> [TO BE DONE]
Without the pictures, can you quote each line below exactly?

===== SOURCE EXCERPT =====

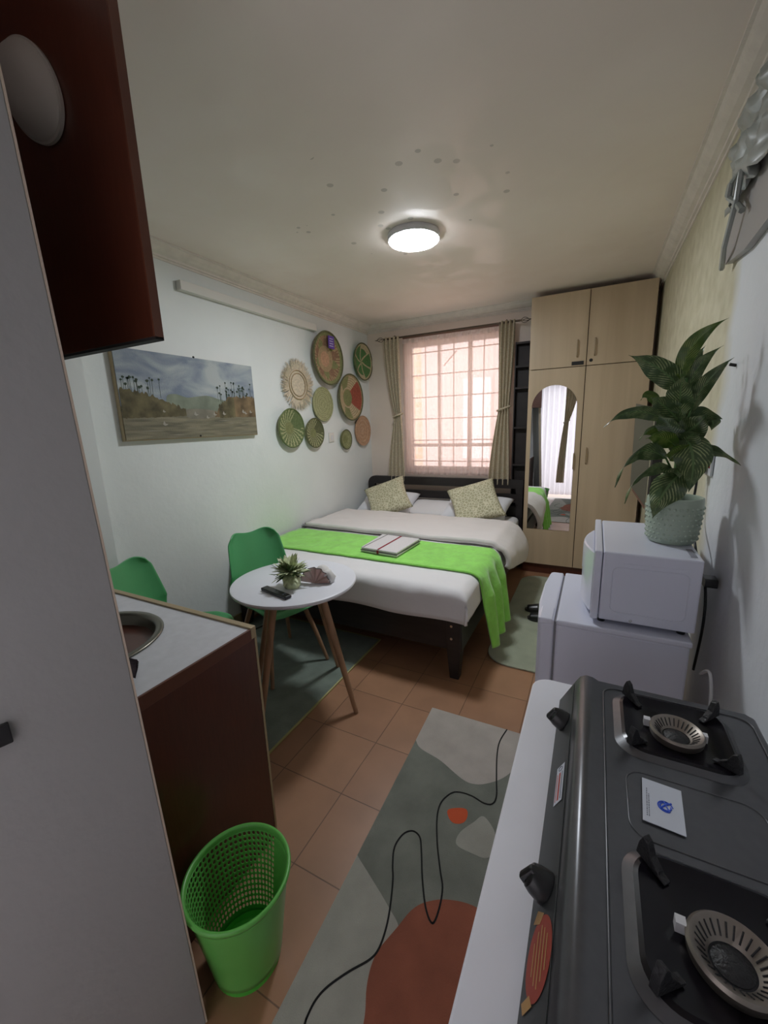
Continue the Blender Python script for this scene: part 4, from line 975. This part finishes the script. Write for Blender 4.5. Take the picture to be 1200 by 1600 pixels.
# pressed border on the deck
for pts_ in (rrect(.060, SX1 - .016, SY0 + .02, SY1 - .025, .03),):
    MB().tube([(x, y, .8295) for x, y in pts_], .0022, 6, closed=True).build('pressed_rim', M['stove'], st, smooth='all')
MB().tube([(x, y, .829) for x, y in rrect(.095, .30, .655, .80, .03)], .0015, 6, closed=True).build('pressed_panel', M['stove'], st, smooth='all')
for cy_ in (.945, .53):
    cx_ = .193
    y0, y1 = cy_ - .098, cy_ + .098; x0, x1 = cx_ - .100, cx_ + .100
    bz = MB(); q0 = rrect(x0 - .014, x1 + .010, y0 - .012, y1 + .010, .05, 8); q1 = rrect(x0, x1, y0, y1, .045, 8); nq = len(q0)
    bz.add([(x, y, .8295) for x, y in q0] + [(x, y, .838) for x, y in q1], [(i, (i + 1) % nq, nq + (i + 1) % nq, nq + i) for i in range(nq)])
    bz.build('pan_surround', M['stove'], st, smooth=True)
    pan = MB(); lv = [(0, .838), (.006, .841), (.014, .838), (.030, .832), (.055, .8315)]
    rows = []
    for ins, z in lv: rows.append([(x, y, z) for x, y in rrect(x0 + ins, x1 - ins, y0 + ins, y1 - ins, max(.045 - ins * .5, .01), 8)])
    nq = len(rows[0]); allv = [p for r in rows for p in r]
    fs = [(k * nq + i, k * nq + (i + 1) % nq, (k + 1) * nq + (i + 1) % nq, (k + 1) * nq + i) for k in range(len(rows) - 1) for i in range(nq)] + [tuple((len(rows) - 1) * nq + i for i in range(nq))]
    pan.add(allv, fs); pn = pan.build('drip_pan', M['enamel'], st, smooth=True)
    # pan supports: four fins rising at the corners with arms toward the burner
    for sx, sy in ((-1, 1), (1, 1), (-1, -1), (1, -1)):
        d = Vector((sx, sy)).normalized(); n_ = Vector((-d.y, d.x)) * .006
        o_ = Vector((cx_, cy_)); Rr = .118
        shp = [(.080, .834), (.080, .838), (.090, .841), (Rr - .026, .845), (Rr - .014, .856), (Rr - .007, .874), (Rr + .001, .880), (Rr + .007, .864), (Rr + .010, .842)]
        vs = []
        for side in (1, -1):
            for r_q, z in shp: p = o_ + d * r_q + n_ * side; vs.append((p.x, p.y, z))
        k = len(shp)
        MB().add(vs, [tuple(range(k)), tuple(range(k, 2 * k))[::-1]] + [(i, (i + 1) % k, (i + 1) % k + k, i + k) for i in range(k)]).build('pan_support', M['iron'], st, bevel=.0015)
    TT = Matrix.Translation((cx_ + .002, cy_ - .012, -.008))
    MB().lathe([(.020, .836), (.025, .840), (.041, .856), (.046, .858), (.0495, .854), (.048, .842), (.045, .837)], 56, TT).build('burner_ring', M['brass'], st, smooth=True)
    bt = MB()
    for i in range(28):
        a = 2 * PI * i / 28; bt.tube([TT @ Vector((.028 * math.cos(a), .028 * math.sin(a), .8435)), TT @ Vector((.0395 * math.cos(a), .0395 * math.sin(a), .8550))], .0011, 5)
    bt.build('flame_ports', M['iron'], st)
    MB().lathe([(0, .846), (.012, .845), (.017, .842), (.022, .8400)], 24, TT).build('burner_cap', M['iron'], st, smooth=True)
    for sx in (-1, 1): MB().box(cx_ + sx * .050 - .006, cx_ + sx * .050 + .006, cy_ - .006 + sx * -.004, cy_ + .006 + sx * -.004, .832, .848).build('igniter', M['white'], st)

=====

> [RESULT]
Continue the Blender Python script for this scene: part 4, from line 975. This part finishes the script. Write for Blender 4.5. Take the picture to be 1200 by 1600 pixels.
# pressed border on the deck
for pts_ in (rrect(.060, SX1 - .016, SY0 + .02, SY1 - .025, .03),):
    MB().tube([(x, y, .8295) for x, y in pts_], .0022, 6, closed=True).build('pressed_rim', M['stove'], st, smooth='all')
MB().tube([(x, y, .829) for x, y in rrect(.095, .30, .655, .80, .03)], .0015, 6, closed=True).build('pressed_panel', M['stove'], st, smooth='all')
for cy_ in (.945, .53):
    cx_ = .193
    y0, y1 = cy_ - .098, cy_ + .098; x0, x1 = cx_ - .100, cx_ + .100
    bz = MB(); q0 = rrect(x0 - .014, x1 + .010, y0 - .012, y1 + .010, .05, 8); q1 = rrect(x0, x1, y0, y1, .045, 8); nq = len(q0)
    bz.add([(x, y, .8295) for x, y in q0] + [(x, y, .838) for x, y in q1], [(i, (i + 1) % nq, nq + (i + 1) % nq, nq + i) for i in range(nq)])
    bz.build('pan_surround', M['stove'], st, smooth=True)
    pan = MB(); lv = [(0, .838), (.006, .841), (.014, .838), (.030, .832), (.055, .8315)]
    rows = []
    for ins, z in lv: rows.append([(x, y, z) for x, y in rrect(x0 + ins, x1 - ins, y0 + ins, y1 - ins, max(.045 - ins * .5, .01), 8)])
    nq = len(rows[0]); allv = [p for r in rows for p in r]
    fs = [(k * nq + i, k * nq + (i + 1) % nq, (k + 1) * nq + (i + 1) % nq, (k + 1) * nq + i) for k in range(len(rows) - 1) for i in range(nq)] + [tuple((len(rows) - 1) * nq + i for i in range(nq))]
    pan.add(allv, fs); pn = pan.build('drip_pan', M['enamel'], st, smooth=True)
    # pan supports: four fins rising at the corners with arms toward the burner
    for sx, sy in ((-1, 1), (1, 1), (-1, -1), (1, -1)):
        d = Vector((sx, sy)).normalized(); n_ = Vector((-d.y, d.x)) * .006
        o_ = Vector((cx_, cy_)); Rr = .118
        shp = [(.080, .834), (.080, .838), (.090, .841), (Rr - .026, .845), (Rr - .014, .856), (Rr - .007, .874), (Rr + .001, .880), (Rr + .007, .864), (Rr + .010, .842)]
        vs = []
        for side in (1, -1):
            for r_q, z in shp: p = o_ + d * r_q + n_ * side; vs.append((p.x, p.y, z))
        k = len(shp)
        MB().add(vs, [tuple(range(k)), tuple(range(k, 2 * k))[::-1]] + [(i, (i + 1) % k, (i + 1) % k + k, i + k) for i in range(k)]).build('pan_support', M['iron'], st, bevel=.0015)
    TT = Matrix.Translation((cx_ + .002, cy_ - .012, -.008))
    MB().lathe([(.020, .836), (.025, .840), (.041, .856), (.046, .858), (.0495, .854), (.048, .842), (.045, .837)], 56, TT).build('burner_ring', M['brass'], st, smooth=True)
    bt = MB()
    for i in range(28):
        a = 2 * PI * i / 28; bt.tube([TT @ Vector((.028 * math.cos(a), .028 * math.sin(a), .8435)), TT @ Vector((.0395 * math.cos(a), .0395 * math.sin(a), .8550))], .0011, 5)
    bt.build('flame_ports', M['iron'], st)
    MB().lathe([(0, .846), (.012, .845), (.017, .842), (.022, .8400)], 24, TT).build('burner_cap', M['iron'], st, smooth=True)
    for sx in (-1, 1): MB().box(cx_ + sx * .050 - .006, cx_ + sx * .050 + .006, cy_ - .006 + sx * -.004, cy_ + .006 + sx * -.004, .832, .848).build('igniter', M['white'], st)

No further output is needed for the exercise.